Low Level Structure
A goal will, at least, have a specific skill definition to it.
Example: One day I am going to swim 3km, from this point on the beach to that point on the beach way down there. This is simply a distance achievement objective – no racing. You can keep it like that, with no deadline and no speed requirement. Set the skill goal with no deadline to allow you to go at the most life-flexible pace. You will know that you simply have to develop a certain set of skills in a certain order, no matter how long it takes.
Setting a simple skill goal allows your training to stay within the lowest level of productive structure. That is quite ok – simple, peaceful, open-ended. You may add a deadline: I am going to do this by the end of September. Set a deadline to help you determine the pace you must go for developing those skills. You may need advanced skills to reach that goal but you won’t be able to work on advanced skills until you’ve spent the time up front mastering the fundamental skills.

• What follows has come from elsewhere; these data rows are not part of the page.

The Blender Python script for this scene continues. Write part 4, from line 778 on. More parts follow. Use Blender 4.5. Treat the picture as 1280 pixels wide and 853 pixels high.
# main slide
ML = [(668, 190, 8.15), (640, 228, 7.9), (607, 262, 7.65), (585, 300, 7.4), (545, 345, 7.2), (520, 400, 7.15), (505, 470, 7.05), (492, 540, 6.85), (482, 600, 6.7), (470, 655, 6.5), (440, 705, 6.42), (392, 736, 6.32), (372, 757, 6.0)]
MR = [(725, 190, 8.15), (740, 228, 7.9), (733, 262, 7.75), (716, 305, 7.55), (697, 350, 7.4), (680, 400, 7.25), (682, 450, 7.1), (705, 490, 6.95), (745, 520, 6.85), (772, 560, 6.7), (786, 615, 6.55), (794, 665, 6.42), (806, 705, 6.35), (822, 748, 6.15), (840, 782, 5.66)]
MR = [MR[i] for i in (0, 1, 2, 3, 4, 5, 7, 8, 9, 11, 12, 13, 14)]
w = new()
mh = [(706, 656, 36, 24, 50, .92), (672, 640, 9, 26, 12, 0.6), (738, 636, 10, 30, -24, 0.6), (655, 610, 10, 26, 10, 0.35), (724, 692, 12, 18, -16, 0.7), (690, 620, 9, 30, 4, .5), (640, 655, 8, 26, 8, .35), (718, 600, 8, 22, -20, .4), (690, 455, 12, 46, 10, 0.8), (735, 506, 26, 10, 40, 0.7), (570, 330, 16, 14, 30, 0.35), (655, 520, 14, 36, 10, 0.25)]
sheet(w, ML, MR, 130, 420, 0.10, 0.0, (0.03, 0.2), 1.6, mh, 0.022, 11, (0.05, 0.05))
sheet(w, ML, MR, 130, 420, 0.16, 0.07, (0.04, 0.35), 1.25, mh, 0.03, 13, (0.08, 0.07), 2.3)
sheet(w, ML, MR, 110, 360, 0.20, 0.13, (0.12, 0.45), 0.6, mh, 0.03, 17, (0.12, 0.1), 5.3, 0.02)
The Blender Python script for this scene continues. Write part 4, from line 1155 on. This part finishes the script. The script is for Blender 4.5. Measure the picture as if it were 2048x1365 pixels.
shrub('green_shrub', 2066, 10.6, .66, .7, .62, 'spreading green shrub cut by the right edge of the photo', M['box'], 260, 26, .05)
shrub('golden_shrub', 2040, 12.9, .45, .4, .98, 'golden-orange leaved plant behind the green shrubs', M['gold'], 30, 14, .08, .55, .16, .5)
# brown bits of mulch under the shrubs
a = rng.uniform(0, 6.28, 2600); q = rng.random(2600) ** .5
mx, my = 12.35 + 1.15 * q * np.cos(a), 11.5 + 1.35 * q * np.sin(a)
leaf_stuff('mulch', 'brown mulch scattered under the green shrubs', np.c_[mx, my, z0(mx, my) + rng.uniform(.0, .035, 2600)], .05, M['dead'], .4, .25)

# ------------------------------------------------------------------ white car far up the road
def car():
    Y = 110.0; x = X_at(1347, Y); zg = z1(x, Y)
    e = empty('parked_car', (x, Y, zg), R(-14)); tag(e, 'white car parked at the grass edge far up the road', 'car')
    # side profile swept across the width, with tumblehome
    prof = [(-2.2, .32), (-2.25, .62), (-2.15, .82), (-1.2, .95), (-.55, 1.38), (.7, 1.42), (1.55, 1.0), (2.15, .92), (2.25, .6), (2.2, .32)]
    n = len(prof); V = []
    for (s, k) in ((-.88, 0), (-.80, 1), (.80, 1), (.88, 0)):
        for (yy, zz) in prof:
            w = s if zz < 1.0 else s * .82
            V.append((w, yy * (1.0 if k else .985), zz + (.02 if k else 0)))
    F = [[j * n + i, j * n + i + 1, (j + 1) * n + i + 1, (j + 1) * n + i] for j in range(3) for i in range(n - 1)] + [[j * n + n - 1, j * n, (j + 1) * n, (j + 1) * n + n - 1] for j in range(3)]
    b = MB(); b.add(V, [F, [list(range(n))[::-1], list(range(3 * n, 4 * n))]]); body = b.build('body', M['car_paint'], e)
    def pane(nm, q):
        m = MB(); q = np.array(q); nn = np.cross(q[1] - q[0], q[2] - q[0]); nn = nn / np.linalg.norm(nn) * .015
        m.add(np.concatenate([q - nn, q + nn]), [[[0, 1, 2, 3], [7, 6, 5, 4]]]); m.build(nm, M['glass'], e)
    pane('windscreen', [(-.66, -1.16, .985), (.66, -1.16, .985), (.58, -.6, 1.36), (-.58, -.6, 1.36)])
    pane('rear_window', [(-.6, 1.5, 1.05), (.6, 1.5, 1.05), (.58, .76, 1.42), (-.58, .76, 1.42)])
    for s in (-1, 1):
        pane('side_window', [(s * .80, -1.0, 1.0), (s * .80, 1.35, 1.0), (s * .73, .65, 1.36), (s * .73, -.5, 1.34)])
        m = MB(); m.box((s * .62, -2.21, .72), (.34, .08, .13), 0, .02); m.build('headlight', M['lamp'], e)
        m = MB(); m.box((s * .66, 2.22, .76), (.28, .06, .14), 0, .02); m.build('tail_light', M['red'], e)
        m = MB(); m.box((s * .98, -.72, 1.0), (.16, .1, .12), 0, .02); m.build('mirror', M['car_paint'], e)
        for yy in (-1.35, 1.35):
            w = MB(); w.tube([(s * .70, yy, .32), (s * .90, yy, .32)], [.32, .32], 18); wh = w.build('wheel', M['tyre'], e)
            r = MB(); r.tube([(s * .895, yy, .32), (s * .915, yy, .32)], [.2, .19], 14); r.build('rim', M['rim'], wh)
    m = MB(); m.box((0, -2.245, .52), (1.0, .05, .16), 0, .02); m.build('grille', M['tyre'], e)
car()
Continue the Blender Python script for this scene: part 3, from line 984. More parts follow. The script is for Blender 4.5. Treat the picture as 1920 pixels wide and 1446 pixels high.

Because of the deadline you’ve got only so much time to imprint the full set, so this will give you motivation to stay productive early on in your training season. Your deadline will hold you even more accountable to justify how you spend your limited time each week.
High Level Goal
And you may add a speed goal: I am going to swim it in less than 80 minutes or less.
Set a speed goal to help you identify exactly what those stroke skills have to be capable of producing in terms of Stroke Length x Tempo. This now adds an element of quantitative accountability.This is a high level goal.
The stroke cannot simply be smooth and easy and adequate, it must be strong and productive also. Each subsequent detail in the goal adds more parameters that you have to design your training path by.
’Skill Goal + Speed Goal + Deadline’ puts your training into the highest level of productive structure. But the choice of what level of structure to use is totally up to you and your desired athletic lifestyle.